The descriptions you have heard repeated by so many - always smiling, funny, engaging, interested in people and committed to his causes – they are all true.
I knew him in diverse ways – through a shared passion for education and social mobility; as a member of the all-party group on the Holy See, which he chaired; and – through one of these strange sequences of coincidence that any MP would recognise – in an interest I had in a private members’ bill he took up, about counterfeit printing.
He was a man of great faith, who nevertheless could be highly irreverent. His sense of fun and humour made him a tea room favourite.
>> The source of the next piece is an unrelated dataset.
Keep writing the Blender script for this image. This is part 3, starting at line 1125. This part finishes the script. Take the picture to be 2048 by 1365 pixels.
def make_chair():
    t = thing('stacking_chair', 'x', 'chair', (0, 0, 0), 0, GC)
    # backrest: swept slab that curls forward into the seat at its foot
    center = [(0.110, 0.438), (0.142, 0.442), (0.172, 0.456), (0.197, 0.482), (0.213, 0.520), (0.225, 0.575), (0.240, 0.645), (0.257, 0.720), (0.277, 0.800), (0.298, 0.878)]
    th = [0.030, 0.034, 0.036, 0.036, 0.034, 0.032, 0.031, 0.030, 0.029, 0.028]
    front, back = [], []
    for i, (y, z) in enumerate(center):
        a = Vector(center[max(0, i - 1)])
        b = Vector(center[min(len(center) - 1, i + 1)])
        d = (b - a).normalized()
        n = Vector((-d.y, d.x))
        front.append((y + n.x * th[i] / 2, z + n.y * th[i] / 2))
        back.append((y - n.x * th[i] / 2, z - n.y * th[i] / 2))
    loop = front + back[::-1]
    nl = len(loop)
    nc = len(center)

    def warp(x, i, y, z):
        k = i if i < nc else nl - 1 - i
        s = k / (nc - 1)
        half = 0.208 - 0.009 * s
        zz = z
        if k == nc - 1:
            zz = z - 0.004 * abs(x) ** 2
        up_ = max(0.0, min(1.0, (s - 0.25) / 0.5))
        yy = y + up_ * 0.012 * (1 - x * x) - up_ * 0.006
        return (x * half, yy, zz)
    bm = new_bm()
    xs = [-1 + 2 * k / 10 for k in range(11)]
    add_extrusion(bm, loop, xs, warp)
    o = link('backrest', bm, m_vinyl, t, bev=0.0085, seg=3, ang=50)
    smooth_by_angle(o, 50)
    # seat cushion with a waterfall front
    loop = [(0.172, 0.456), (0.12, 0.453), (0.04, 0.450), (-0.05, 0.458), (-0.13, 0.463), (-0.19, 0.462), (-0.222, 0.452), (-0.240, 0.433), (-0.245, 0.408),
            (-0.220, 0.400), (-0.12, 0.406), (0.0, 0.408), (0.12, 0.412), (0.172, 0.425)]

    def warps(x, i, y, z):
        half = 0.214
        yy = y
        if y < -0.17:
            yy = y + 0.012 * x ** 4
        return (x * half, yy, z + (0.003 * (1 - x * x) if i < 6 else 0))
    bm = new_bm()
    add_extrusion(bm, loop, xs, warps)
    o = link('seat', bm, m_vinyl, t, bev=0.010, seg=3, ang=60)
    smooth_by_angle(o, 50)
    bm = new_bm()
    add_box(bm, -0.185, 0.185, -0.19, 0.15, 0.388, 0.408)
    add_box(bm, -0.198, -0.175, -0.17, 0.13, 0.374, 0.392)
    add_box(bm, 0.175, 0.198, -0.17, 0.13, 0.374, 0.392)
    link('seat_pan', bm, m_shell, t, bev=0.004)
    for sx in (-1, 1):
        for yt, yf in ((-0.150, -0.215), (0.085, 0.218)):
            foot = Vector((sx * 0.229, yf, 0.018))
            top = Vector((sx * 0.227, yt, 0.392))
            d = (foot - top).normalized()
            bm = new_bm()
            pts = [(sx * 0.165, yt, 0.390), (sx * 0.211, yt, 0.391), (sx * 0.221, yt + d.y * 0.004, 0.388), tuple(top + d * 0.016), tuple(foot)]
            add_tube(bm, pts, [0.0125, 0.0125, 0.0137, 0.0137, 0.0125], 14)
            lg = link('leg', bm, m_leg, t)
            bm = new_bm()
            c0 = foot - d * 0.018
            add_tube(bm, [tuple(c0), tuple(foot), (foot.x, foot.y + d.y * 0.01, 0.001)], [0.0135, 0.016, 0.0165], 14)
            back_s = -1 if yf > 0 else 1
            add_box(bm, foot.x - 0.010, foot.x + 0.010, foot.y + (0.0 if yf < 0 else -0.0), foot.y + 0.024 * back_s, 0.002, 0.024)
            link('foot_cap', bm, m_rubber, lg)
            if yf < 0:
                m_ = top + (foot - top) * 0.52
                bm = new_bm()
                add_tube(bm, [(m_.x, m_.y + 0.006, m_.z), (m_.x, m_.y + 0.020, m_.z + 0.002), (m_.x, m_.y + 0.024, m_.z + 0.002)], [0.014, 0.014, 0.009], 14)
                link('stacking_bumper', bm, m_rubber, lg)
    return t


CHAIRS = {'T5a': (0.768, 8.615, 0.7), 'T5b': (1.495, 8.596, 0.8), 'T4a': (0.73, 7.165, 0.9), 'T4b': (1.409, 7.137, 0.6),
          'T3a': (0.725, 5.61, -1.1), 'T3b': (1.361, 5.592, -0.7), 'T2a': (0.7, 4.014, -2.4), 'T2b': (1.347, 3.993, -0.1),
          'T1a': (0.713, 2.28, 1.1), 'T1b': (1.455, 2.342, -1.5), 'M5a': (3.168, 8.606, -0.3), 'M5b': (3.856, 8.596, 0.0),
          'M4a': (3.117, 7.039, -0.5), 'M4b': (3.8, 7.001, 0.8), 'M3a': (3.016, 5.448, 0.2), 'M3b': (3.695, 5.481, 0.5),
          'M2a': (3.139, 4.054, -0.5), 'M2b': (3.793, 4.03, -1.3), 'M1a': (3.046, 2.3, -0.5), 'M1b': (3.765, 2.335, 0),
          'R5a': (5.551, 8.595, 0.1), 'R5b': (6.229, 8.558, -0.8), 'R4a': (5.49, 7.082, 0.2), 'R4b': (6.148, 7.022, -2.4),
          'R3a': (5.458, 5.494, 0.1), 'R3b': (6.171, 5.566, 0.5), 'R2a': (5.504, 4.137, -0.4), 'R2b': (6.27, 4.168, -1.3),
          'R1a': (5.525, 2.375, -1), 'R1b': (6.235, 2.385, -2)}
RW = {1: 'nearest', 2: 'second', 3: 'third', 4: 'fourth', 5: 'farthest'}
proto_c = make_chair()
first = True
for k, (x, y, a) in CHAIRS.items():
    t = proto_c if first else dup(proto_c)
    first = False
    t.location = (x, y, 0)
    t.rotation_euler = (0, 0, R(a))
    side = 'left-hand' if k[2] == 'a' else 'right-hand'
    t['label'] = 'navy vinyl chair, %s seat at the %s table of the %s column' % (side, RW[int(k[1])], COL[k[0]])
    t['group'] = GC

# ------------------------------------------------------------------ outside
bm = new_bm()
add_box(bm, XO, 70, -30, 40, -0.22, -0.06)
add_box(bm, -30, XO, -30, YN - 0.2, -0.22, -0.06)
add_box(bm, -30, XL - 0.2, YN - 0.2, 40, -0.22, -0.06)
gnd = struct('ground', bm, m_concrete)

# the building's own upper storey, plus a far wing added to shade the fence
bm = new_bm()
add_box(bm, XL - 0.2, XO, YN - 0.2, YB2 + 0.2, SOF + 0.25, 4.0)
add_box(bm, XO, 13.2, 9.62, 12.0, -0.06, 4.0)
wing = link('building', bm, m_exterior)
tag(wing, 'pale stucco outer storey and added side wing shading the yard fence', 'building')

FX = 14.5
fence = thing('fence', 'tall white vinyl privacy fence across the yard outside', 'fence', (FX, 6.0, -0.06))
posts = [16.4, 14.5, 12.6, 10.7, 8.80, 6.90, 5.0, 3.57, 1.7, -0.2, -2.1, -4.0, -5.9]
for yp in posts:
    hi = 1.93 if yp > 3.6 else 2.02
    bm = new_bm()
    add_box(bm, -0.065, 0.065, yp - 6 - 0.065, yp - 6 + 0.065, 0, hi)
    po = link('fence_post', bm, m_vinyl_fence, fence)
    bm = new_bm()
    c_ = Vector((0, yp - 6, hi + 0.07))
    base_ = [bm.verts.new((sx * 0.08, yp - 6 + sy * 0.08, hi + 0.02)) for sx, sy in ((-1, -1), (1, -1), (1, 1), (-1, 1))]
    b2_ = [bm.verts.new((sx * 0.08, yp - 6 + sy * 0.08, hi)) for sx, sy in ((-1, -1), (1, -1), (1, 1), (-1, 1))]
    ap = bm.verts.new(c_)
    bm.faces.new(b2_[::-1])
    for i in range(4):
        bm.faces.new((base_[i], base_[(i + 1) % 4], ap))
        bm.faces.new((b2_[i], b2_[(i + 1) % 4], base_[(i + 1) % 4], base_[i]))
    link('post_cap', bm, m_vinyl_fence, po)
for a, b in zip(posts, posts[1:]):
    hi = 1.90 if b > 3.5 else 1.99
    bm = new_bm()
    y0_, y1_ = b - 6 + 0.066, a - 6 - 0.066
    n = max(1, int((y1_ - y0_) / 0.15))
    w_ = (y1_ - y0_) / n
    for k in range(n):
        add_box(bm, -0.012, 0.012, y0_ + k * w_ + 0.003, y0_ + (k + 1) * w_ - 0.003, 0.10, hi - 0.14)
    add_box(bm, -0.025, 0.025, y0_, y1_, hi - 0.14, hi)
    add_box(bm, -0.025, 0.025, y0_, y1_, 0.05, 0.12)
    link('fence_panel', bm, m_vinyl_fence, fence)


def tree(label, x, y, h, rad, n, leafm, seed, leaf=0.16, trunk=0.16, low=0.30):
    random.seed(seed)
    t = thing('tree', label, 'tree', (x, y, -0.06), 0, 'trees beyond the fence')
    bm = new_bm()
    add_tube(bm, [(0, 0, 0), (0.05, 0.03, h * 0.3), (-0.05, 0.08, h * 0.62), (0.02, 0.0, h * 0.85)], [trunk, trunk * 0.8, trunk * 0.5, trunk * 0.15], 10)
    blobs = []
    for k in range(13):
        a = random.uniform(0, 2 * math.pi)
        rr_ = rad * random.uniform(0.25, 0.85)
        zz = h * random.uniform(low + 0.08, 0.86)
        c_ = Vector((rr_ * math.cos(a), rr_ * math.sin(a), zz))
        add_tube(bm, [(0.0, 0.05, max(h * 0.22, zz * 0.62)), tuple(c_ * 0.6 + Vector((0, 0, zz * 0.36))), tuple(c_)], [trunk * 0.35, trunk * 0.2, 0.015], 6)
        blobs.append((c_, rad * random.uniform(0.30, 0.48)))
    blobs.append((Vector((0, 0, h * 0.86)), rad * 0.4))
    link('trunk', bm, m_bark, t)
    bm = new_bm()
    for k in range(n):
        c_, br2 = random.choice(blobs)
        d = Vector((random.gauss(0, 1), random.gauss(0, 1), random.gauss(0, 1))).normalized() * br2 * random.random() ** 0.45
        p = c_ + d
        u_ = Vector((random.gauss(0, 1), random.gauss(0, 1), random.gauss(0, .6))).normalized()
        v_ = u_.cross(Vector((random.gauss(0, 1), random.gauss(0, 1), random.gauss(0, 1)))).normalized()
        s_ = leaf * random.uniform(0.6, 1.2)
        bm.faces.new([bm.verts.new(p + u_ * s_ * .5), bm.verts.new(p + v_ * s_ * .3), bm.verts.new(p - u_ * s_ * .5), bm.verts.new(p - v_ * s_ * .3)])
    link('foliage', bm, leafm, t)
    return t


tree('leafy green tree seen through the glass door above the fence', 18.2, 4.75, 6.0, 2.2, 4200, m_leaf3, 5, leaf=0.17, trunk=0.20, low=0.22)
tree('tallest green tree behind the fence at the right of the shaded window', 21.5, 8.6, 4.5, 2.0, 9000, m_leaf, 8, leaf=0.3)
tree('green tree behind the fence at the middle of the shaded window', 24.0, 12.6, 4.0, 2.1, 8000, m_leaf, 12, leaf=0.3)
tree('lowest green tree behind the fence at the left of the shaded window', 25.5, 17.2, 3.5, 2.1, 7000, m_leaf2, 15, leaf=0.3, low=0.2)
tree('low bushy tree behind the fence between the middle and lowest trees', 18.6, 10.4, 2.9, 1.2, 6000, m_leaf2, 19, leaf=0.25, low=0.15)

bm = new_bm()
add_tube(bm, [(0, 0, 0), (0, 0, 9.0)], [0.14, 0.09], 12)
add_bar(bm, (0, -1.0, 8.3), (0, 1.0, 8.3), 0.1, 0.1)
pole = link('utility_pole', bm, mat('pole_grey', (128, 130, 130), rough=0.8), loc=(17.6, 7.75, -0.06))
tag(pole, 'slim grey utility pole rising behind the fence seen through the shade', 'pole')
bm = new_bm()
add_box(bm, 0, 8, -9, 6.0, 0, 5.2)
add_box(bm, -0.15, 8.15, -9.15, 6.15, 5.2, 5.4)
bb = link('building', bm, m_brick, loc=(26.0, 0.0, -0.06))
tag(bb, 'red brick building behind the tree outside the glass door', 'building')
Most of all, we loved his interventions in the chamber. You generally knew what he was going to raise (often, that Southend should be made a city) but he found ever more ingenious and entertaining ways of saying it.
David loved his job as an MP, a role he held for 38 years. Passionate about the area and people of Southend, he was an exemplary constituency MP.
He died doing the job he loved and the work he was so committed to – meeting and talking with those who needed his help.
I know, as do my colleagues, how important it remains for MPs to be accessible. As the Speaker has said, we must defend our democracy. In the days and weeks ahead we will have to assess afresh how to ensure safety while retaining accessibility and that close link.
As I write this on Monday evening, it has been a joy to hear in the Commons the tributes to David, from the Speaker, the Prime Minister, the Leader of the Opposition, and friends on all sides. MPs and Peers then walked together to St Margaret’s Church for a Service of Prayer and Remembrance.
He will be forever remembered; and Southend will be a city."